I don’t often answer the telephone, but that day I did. Probably most people don’t even have a landline anymore. The landline provides entrance for solicitors, surveyors and prerecorded messages. Sam answers more often than I do. I watch him stand there helpless, listening, then trying to break into the conversation to say, “I’m not interested.” He prefers not to be rude.
Sam tells one solicitor, “I donated to your cause once, and I regret ever doing that. I won’t do it again.” Then he hangs up … nicely.
I prefer to not answer at all so why I answered that day, I don’t know. The caller introduced herself as Genie Hutchison and said, “I read your cat died and I wanted to tell you how sorry I am.”
Those are the best words you can hear when you’ve lost something or someone. There’s nothing else to be said that will make you feel any better. Even so, my heart skipped and I froze a little.
We moved on to lighter conversation, then she said, “I don’t know if you’re ready or not but my daughter, Liz, who lives in Tuscaloosa, is taking care of two abandoned kittens and we were wondering … if you were thinking, maybe, of getting another cat … ”
The conversation trailed off into silence, then “I’m not sure,” I said. “You see, Sam is compassionate but not particularly fond of cats.”
I didn’t tell her that for over two months I had felt depressed, tired and a deep sadness. I asked myself, did I really want to start all over? Jack lived 17 years. In 17 years I’d be, well, I’d be much older.
I gave Miss Genie my email address and suggested Liz get in touch with me and keep me posted on the kittens. Miss Genie said Liz called the kittens William and Harry (English royalty, no doubt), but if I got them I could name them anything I wanted.
Liz sent pictures. The kittens were tiny. She fed them a bottle every three hours. She said, “They were so small at first you could put them on a hot dog bun.”
Still not committed, I inquired the circumstances of their rescue.
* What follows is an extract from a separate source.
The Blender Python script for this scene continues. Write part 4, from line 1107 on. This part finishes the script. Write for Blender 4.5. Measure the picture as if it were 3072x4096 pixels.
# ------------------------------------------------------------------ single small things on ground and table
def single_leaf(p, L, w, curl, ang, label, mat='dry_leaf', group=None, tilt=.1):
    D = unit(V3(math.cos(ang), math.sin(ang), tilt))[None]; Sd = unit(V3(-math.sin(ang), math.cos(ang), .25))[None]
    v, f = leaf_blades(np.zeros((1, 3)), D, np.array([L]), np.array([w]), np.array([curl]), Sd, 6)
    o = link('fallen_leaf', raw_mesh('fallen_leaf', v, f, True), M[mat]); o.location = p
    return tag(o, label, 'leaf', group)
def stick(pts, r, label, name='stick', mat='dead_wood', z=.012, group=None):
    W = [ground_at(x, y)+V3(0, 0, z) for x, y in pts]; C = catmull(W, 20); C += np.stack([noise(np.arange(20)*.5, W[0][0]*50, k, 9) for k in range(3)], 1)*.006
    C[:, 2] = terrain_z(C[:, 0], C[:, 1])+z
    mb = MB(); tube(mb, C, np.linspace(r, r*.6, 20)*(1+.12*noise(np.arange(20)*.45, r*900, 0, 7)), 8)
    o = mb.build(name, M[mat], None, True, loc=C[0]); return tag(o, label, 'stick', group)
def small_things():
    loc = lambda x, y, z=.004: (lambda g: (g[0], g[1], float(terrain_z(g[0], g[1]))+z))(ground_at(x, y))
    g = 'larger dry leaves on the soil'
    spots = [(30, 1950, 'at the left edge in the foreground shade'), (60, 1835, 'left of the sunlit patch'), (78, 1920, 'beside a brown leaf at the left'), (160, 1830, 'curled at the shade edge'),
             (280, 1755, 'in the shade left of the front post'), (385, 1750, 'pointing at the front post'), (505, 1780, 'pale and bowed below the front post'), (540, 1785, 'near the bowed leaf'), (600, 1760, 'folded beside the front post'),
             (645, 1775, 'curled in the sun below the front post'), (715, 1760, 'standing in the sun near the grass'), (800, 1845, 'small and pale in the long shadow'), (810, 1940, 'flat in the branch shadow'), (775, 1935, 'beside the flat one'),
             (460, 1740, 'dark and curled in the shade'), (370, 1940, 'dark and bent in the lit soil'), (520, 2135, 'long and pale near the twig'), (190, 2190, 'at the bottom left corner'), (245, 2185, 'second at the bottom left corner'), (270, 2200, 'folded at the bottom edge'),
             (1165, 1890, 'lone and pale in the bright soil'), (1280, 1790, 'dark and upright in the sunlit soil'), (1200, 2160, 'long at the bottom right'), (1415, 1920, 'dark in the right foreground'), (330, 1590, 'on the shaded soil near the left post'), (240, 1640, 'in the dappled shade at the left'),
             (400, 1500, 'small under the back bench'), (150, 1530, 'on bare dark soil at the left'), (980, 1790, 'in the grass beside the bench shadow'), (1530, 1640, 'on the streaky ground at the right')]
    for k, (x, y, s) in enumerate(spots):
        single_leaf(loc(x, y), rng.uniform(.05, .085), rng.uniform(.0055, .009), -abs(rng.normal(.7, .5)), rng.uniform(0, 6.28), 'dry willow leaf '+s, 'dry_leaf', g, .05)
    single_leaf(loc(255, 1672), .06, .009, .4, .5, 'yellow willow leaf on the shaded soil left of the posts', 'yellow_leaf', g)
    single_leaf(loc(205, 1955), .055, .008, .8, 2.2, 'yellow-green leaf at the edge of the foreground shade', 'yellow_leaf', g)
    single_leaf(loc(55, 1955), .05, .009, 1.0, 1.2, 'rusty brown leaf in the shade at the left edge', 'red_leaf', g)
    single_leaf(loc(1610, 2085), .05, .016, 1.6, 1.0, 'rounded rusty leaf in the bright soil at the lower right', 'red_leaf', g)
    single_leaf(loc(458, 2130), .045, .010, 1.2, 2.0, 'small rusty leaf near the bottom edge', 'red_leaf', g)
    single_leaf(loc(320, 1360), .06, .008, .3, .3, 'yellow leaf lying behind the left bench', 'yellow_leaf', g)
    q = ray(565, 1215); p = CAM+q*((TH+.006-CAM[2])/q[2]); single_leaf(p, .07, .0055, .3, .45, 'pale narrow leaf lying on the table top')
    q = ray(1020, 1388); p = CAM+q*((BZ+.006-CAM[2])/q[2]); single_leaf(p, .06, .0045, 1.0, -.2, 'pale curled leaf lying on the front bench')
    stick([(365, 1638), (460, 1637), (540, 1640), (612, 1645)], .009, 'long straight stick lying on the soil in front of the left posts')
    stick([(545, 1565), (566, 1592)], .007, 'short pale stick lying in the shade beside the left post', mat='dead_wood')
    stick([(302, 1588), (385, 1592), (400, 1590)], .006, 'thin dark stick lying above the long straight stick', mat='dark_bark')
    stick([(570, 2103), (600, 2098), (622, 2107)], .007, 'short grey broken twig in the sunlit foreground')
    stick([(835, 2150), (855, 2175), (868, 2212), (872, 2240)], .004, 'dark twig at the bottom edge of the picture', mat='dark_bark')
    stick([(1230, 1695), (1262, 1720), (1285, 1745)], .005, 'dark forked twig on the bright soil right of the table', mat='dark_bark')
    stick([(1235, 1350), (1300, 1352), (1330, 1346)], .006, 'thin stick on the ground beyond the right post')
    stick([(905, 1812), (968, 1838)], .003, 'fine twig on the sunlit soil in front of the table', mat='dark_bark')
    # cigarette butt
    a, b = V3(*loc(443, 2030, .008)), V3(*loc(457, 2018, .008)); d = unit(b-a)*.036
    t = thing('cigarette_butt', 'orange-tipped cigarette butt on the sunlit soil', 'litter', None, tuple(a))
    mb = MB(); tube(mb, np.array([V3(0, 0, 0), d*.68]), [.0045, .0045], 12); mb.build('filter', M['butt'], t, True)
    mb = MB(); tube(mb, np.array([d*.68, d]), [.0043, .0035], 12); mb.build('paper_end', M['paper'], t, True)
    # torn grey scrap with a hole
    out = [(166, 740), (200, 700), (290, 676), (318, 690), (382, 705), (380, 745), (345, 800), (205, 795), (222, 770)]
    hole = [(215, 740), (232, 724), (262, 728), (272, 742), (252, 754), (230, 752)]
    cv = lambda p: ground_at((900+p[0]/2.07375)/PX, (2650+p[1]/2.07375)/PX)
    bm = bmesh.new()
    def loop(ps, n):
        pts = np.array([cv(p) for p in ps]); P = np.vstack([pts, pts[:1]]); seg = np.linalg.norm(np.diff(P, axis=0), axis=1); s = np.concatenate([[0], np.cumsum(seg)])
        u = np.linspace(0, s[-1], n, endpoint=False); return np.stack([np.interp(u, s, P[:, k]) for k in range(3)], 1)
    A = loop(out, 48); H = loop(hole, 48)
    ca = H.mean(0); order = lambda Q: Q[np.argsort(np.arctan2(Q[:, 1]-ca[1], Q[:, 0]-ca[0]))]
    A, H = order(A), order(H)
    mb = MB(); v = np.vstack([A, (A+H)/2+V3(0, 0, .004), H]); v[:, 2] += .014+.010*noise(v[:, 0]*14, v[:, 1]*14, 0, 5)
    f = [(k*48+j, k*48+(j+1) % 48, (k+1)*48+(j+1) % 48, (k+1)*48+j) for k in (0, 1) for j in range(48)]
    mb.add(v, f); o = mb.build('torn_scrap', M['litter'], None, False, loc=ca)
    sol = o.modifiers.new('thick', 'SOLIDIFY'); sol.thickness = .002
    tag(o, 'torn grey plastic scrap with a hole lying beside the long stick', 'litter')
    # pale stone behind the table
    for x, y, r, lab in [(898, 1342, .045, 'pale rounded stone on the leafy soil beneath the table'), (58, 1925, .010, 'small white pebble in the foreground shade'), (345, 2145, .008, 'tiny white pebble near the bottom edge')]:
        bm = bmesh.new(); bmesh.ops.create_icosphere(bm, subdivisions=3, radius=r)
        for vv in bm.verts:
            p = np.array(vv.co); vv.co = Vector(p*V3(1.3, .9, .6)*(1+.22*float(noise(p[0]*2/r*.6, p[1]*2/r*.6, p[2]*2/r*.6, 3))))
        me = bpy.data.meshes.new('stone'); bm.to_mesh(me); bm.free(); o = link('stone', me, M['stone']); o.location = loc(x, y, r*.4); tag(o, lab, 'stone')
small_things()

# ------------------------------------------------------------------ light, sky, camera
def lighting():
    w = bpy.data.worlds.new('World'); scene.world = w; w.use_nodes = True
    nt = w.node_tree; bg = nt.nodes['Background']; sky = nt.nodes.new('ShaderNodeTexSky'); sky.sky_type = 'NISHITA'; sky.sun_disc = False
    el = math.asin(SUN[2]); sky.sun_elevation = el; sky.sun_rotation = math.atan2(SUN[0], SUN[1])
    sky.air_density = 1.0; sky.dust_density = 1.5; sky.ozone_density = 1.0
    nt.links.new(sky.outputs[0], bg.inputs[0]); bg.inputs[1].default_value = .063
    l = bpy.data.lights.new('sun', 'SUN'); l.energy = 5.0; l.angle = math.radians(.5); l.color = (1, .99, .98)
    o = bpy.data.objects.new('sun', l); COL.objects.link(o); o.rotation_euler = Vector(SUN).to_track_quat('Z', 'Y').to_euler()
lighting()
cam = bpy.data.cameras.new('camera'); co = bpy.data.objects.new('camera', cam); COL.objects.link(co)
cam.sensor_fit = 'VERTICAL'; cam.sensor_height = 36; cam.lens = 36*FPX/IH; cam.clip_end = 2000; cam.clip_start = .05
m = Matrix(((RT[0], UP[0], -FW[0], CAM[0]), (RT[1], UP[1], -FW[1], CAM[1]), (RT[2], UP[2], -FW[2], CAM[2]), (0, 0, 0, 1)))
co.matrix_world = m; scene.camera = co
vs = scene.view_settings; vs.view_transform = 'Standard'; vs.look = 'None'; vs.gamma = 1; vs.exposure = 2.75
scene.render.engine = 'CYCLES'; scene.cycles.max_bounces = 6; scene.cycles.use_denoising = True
Liz explained a neighbor had complained of feral cats. The animal control department did a sweep, not realizing that one of the cats had a litter. She thought the mother cat was probably in a panic trying to move the kittens when she was “nabbed.”
The two newborns were left behind; probably they were less than five days old. They spent the entire night on a stranger’s front lawn.
Rarely do kittens survive such circumstances, but Liz was diligent and now she was offering her charge to me.
And so it was that Harry and William, now appropriately called Wilhelmina, brought much joy and laughter to the Prairie house.
And since Sam is retired, the kittens are great company. Fortunately, Harry and Wilhelmina enjoy the SEC channel, especially “The Paul Finebaum Show,” possibly Harry more than Wilhelmina.